Lennard touched on how the nervous system performs motor acts and how motor programs are organized, which allowed students to become familiar with some basics of the brain, spinal cord and nervous system. The students also learned theories of motor control and discussed the strengths and weaknesses of different approaches. They learned about the sensory motor interface, such as the influence of vision and proprioception (how we know where our body is in space) on the performance of motor acts, as well as other, less obvious factors that affect physical performance (such as memory and attention).

Learning about measurement, like reaction time, was important in understanding many of these issues.

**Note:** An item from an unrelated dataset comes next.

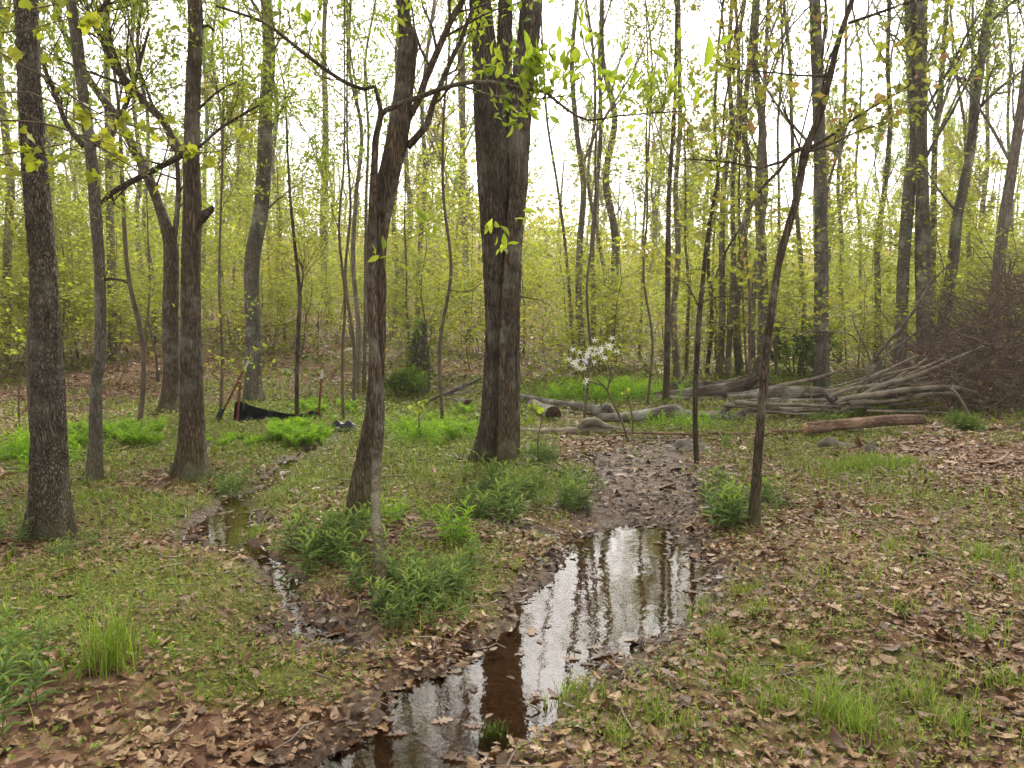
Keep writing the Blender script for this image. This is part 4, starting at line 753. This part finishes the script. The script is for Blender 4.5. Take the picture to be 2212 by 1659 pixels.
log([(1530,934,7),(1600,940,9),(1670,938,12),(1735,934,11)], yh, 'thin flat log left of the reddish sawn log', 'redlog', seed=13, amp=.003)
log([(1330,934,4),(1430,936,5),(1530,940,5)], yh, 'thin brown pole lying in the weeds before the mottled grey log', 'redlog', 'pole', 'fallen_pole', 14, .001, 8)
yi = LY(980, 885)
log([(915,872,7),(950,855,8),(990,840,8),(1040,816,6)], yi, 'thin dead branch slanting up behind the oak from the left', 'deadwood', 'branch', 'fallen_branch', 15, .002, 8, z=1, br=[[(955,853,5),(990,850,4),(1030,842,3)],[(975,845,5),(1005,828,4),(1020,832,2)],[(960,860,4),(985,862,4),(1000,876,3)]])
log([(992,868,16,yi+.4),(1004,872,20,yi+.1),(1012,874,22,yi-.1)], yi, 'small dark log stub behind the oak at its left', 'rotlog', seed=16, cut={1: 'cutdark'})
# a leaf-bare pole bundle dragged to the pile
yp = LY(1900, 905)
POLES = [([(1806,872,9),(1828,860,12),(1892,852,14),(1958,842,13),(2048,836,11),(2108,848,8)], 'long pale pole lying nearly level low in the brush pile'),
 ([(1845,866,11),(1892,838,12),(1942,823,12),(2008,800,11),(2075,770,9),(2125,748,7)], 'pale pole climbing to the right through the brush pile'),
 ([(1790,858,9),(1840,840,10),(1900,832,11),(1958,812,10),(2040,775,8)], 'pole climbing right just behind the palest one in the pile'),
 ([(1842,862,8),(1872,822,9),(1884,782,9),(1918,740,8),(1968,680,7),(2008,616,5),(2058,563,3)], 'upright forked limb standing out of the brush pile over its left end'),
 ([(1890,800,6),(1912,768,6),(1945,745,6),(1985,715,5),(2010,700,3)], 'shorter side limb rising beside the upright forked limb'),
 ([(2056,838,7),(2072,858,7),(2088,885,6),(2108,918,5),(2128,946,3)], 'pale limb hanging down to the leaves at the right of the pile'),
 ([(1800,890,10),(1860,872,11),(1930,866,11),(2000,852,9),(2060,850,7)], 'pole lying low under the level pale one'),
 ([(1830,885,9),(1890,872,9),(1960,872,8),(2030,862,6)], 'short pole at the underside of the pile'),
 ([(1820,842,7),(1880,818,7),(1950,800,6),(2010,790,5)], 'thin pole in the upper left of the pile'),
 ([(1660,905,4),(1720,890,6),(1770,880,8),(1800,865,9),(1815,850,9)], 'dark crooked limb reaching left from the pile'),
 ([(1690,742,2),(1735,722,3.5),(1765,714,4),(1830,720,4),(1852,738,3)], 'thin arched twig spanning before the straight grey trunk'),
 ([(1750,850,10),(1770,842,12),(1790,858,14),(1812,885,12)], 'knotty dark limb bent over at the left foot of the pile'),
 ([(2030,850,7),(2048,830,7),(2070,790,6),(2086,760,4)], 'dark limb standing crosswise in the middle of the pile'),
 ([(1880,780,5),(1865,740,4),(1845,700,3),(1840,670,2)], 'thin bare shoot curving up left of the upright forked limb')]
for k, (px, lab) in enumerate(POLES):
    yy = yp - .5 + (0.15 * (k % 5)) - (.6 if k == 5 else 0); log(px, yy, lab, 'pole' if k in (0,1,2,5,6,7,8) else 'deadwood', 'branch', 'fallen_branch', 20 + k, .001, 10, z=1)
# random smaller poles, copies share a group
for k in range(52):
    x0 = random.uniform(1560, 1960); l = min(random.uniform(90, 260), 2120 - x0); y0 = random.uniform(825 if x0 > 1850 else (850 if x0 > 1700 else 866), 890); a = random.uniform(-.12, .1) if x0 < 1720 else random.choice((random.uniform(-.3, 0), random.uniform(-.15, .15), random.uniform(-.7, .1))); yy = yp + random.uniform(-.5, .8); wk = random.choice((4, 5, 6, 8, 10, 14)) if x0 < 1900 else random.choice((3, 4, 5, 7))
    px = [(x0 + l * u, y0 + l * u * math.tan(a) + random.gauss(0, 1.6), wk * (1 - .45 * u)) for u in (0, .33, .66, 1)]
    pts, rad = path(px, yy); pts = [np.array([p[0], p[1], max(p[2], H(p[0], p[1]) + .03)]) for p in pts]; P1, R1 = resample(pts, rad, .08); mb = MB(); tube(mb, P1, R1, 7, 0, bark_disp(0, 1, 0, 0, 4, k, .2))
    for _ in range(random.randint(1, 4)):
        i = random.randint(2, len(P1) - 1); e = np.array([random.gauss(.5, .4), random.gauss(-.1, .4), random.uniform(.1, 1)]); e *= random.uniform(.08, .45) / np.linalg.norm(e); tube(mb, [P1[i], P1[i] + e * .5, P1[i] + e + rng.normal(0, .03, 3)], [.007, .005, .002], 4)
    tag(obj('stacked_pole', mb, M[random.choice(('pole', 'deadwood', 'pole'))], loc=pts[0]), 'cut pole lying among others in the stacked brush pile', 'pole', 'poles stacked in the brush pile')
# the twiggy brush itself
bm_ = MB(); lf = []
for k in range(1500):
    u = random.random(); px = 1890 + 430 * u**.8 + random.gauss(0, 25); yy = yp + (random.uniform(.9, 2.6) if px < 2040 else random.uniform(-.9, 2.2)); b = P(px, 900, yy); hz = H(b[0], b[1]); top = min(2.3, .3 + max(0, (px - 1880)) / 300 * 1.8)
    b[2] = hz + random.random()**1.1 * top; a = random.gauss(math.pi * (random.random() < .6), .8); d = np.array([math.cos(a), math.sin(a) * .8, random.gauss(.25, .5)])
    r = random.choice((.003, .005, .005, .008, .012)); L_ = random.uniform(.4, 1.3); pts = [b]
    for s in range(5): d = d + rng.normal(0, .26, 3); d /= np.linalg.norm(d); q = pts[-1] + d * L_ / 5; q[2] = max(q[2], hz + .03); pts.append(q)
    tube(bm_, pts, np.linspace(r, r * .35, 6), 4, random.random(), cap=False)
    for s in range(3):
        i = random.randint(1, 4); e = d + rng.normal(0, .7, 3); e /= np.linalg.norm(e); tube(bm_, [pts[i], pts[i] + e * L_ * .22, pts[i] + e * L_ * .42 + rng.normal(0, .03, 3)], [r * .5, r * .4, .0015], 3, random.random(), cap=False)
tag(obj('brush_twigs', bm_, M['brush']), 'dense tangle of bare reddish-brown brush twigs heaped at right', 'brush', kind='stuff')
lb = MB(); n = 900; px = rng.uniform(1930, 2330, n); pts = np.array([P(a, 900, yp + rng.uniform(-.6, 1.4)) for a in px]); pts[:, 2] = hgt(pts[:, 0], pts[:, 1]) + rng.random(n)**1.5 * 1.0
leaves(lb, OAK2, pts, rdir(n), rdir(n), .07 * rng.lognormal(0, .3, n), rng.random(n)); tag(obj('dead_leaves', lb, M['litter'], smooth=False), 'brown dead leaves caught in the twig tangle at right', 'dead leaves', kind='stuff')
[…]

“This was not about learning individual facts but rather understanding concepts of motor learning and motor behavior,” Lennard said. “I wanted them to relate it to themselves, and that often meant dealing with expert versus non-expert.”

Most of the students were skilled at a sport, having played at the varsity level in high school if not at Emory. So using expertise as a theme resonated with the students and allowed them to explore issues such as learning, practice and effective feedback.

For example, what is the best way to describe to a novice how to perform a skill such as diving to catch a soccer ball? Freshman Amy Franciscovich, a goalkeeper for the women’s soccer team, confronted the difficulty of describing this very activity using only words on paper. By using theories and models of motor learning, she could break down the complex movement into individual skills. However, she recognized that skill learning requires experiencing the action as well.

“The labs,” Franciscovich said, “were essential in the learning process, as sometimes words do not suffice to explain an idea.”

Which is exactly what Lennard had in mind.